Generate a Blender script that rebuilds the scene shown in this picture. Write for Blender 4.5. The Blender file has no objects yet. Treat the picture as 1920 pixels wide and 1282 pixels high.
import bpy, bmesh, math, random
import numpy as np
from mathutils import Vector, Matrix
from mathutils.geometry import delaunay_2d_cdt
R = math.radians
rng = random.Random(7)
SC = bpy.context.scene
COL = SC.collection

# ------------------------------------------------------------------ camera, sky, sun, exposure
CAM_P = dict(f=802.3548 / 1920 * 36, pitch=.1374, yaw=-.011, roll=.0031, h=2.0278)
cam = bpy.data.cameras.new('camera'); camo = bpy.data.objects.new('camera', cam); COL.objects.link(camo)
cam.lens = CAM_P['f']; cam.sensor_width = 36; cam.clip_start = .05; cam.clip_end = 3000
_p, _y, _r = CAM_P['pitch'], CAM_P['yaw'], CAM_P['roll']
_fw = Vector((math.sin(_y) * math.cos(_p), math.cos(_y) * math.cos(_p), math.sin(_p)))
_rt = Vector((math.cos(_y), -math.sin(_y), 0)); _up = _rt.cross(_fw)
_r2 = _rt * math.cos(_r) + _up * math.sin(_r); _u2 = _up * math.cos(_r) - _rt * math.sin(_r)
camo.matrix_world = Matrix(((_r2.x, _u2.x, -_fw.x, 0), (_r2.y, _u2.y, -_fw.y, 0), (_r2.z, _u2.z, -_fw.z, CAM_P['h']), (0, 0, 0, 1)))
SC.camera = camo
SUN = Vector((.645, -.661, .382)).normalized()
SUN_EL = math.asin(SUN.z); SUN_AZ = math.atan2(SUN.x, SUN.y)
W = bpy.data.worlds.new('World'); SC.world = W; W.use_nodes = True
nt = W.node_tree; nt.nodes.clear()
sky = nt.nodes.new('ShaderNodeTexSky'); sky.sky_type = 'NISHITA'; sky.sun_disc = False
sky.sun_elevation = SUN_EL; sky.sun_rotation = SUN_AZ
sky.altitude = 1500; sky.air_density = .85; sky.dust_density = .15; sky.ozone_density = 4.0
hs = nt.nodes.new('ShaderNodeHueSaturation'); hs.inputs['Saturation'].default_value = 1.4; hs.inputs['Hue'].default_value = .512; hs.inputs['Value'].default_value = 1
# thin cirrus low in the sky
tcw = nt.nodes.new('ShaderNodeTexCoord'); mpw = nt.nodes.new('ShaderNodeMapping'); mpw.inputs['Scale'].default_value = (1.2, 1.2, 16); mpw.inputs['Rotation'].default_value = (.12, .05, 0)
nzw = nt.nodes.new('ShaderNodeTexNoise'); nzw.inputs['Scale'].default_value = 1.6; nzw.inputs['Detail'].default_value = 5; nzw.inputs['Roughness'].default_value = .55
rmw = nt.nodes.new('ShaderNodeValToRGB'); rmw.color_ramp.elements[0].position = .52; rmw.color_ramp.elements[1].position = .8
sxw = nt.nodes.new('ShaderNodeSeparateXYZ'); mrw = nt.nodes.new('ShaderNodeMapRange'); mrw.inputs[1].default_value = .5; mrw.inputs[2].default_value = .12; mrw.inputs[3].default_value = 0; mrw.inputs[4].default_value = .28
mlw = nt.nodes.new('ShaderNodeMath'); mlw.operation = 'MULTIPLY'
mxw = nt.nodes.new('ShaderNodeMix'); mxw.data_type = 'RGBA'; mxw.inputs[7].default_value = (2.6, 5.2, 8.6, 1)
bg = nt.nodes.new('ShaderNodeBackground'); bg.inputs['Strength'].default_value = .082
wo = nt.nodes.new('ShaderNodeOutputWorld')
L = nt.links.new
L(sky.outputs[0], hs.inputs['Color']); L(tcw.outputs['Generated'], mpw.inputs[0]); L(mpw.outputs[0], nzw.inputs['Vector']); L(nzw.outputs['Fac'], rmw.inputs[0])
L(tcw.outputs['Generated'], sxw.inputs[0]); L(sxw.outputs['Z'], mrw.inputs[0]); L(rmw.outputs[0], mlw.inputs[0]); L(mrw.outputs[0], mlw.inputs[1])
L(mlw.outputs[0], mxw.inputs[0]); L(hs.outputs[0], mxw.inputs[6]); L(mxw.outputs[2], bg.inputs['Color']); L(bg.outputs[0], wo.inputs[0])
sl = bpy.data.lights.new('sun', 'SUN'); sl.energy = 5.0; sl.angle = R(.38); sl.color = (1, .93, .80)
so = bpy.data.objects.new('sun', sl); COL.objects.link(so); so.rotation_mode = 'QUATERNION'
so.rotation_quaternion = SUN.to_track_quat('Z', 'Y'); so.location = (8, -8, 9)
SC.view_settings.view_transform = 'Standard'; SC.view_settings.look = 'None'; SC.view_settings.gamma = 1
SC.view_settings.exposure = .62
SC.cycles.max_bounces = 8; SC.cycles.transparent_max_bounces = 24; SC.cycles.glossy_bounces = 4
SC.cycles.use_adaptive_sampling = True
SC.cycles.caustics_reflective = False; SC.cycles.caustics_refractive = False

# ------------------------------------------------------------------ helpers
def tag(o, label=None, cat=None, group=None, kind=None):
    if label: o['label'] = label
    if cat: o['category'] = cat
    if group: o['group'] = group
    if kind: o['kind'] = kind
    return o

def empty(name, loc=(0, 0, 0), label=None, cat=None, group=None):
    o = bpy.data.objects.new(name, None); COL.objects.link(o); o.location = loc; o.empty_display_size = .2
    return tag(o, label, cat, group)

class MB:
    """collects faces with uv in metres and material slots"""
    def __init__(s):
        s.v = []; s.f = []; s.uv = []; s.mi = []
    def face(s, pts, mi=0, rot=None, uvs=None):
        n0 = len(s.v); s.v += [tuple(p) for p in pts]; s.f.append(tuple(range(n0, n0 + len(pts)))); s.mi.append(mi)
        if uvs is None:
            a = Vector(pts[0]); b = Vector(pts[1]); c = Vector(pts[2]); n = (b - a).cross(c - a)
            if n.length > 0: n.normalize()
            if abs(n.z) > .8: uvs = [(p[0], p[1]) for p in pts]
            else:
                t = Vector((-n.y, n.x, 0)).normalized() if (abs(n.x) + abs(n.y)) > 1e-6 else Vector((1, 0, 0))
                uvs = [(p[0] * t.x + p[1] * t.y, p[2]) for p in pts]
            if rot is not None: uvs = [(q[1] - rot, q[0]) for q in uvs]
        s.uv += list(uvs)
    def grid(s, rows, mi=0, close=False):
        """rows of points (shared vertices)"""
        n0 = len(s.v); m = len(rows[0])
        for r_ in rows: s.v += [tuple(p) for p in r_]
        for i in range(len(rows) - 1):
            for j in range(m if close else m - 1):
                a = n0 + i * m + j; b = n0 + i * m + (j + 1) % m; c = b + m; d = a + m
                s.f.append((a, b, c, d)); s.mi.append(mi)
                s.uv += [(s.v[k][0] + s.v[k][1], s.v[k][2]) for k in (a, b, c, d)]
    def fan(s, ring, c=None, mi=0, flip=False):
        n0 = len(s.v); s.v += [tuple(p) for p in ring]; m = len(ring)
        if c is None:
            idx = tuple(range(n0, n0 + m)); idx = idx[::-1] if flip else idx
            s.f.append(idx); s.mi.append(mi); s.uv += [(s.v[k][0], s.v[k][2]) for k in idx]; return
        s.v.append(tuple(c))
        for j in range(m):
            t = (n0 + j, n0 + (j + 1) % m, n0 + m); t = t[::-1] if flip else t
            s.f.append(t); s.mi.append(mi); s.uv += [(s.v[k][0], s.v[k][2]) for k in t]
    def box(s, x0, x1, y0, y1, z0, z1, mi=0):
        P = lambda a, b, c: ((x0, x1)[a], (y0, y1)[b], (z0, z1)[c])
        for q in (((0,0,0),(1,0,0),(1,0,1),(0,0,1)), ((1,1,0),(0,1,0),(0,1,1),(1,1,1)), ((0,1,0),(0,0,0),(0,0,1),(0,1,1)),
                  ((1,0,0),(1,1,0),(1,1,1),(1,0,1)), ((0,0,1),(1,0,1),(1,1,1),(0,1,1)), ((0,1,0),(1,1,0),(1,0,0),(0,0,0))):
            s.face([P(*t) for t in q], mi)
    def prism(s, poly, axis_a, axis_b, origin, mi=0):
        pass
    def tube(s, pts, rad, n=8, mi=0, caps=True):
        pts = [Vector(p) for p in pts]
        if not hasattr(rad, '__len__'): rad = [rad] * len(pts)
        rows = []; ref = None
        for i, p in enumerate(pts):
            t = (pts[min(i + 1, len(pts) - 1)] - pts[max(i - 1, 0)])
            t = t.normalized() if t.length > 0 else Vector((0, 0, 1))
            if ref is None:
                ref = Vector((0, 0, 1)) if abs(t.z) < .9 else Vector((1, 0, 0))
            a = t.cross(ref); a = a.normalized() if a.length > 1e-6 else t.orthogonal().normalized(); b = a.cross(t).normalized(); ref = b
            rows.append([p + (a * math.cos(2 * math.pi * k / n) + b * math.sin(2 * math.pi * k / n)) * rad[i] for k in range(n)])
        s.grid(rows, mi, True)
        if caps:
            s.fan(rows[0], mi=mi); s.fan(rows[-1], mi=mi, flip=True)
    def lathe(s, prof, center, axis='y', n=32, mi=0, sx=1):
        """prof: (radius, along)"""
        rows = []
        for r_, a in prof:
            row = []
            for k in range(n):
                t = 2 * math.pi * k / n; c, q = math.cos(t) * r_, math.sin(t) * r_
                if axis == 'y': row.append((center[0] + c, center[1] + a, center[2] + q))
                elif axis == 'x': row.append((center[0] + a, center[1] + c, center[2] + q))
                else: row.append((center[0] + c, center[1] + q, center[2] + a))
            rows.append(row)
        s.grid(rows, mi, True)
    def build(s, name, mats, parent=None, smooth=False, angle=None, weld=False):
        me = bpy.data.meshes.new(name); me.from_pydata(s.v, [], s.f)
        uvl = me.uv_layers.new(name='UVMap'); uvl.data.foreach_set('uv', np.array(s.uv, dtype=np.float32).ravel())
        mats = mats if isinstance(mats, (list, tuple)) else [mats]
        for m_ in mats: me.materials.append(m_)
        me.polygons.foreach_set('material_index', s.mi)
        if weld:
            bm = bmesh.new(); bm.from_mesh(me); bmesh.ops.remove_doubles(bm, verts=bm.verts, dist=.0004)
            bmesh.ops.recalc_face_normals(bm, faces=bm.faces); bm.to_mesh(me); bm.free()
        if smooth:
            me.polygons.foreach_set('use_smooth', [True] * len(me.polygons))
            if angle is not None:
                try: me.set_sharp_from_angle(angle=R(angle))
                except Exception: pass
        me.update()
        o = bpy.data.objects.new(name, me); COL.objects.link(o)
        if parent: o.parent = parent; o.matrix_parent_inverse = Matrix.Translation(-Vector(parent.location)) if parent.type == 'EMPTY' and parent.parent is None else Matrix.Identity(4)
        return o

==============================

TASK INSTRUCTIONS.
Reproduce exactly, please, only the lines from the start of the data above to the line that contains "COL = SC.collection", with both ends kept.

EXERCISE RESULT.
Generate a Blender script that rebuilds the scene shown in this picture. Write for Blender 4.5. The Blender file has no objects yet. Treat the picture as 1920 pixels wide and 1282 pixels high.
import bpy, bmesh, math, random
import numpy as np
from mathutils import Vector, Matrix
from mathutils.geometry import delaunay_2d_cdt
R = math.radians
rng = random.Random(7)
SC = bpy.context.scene
COL = SC.collection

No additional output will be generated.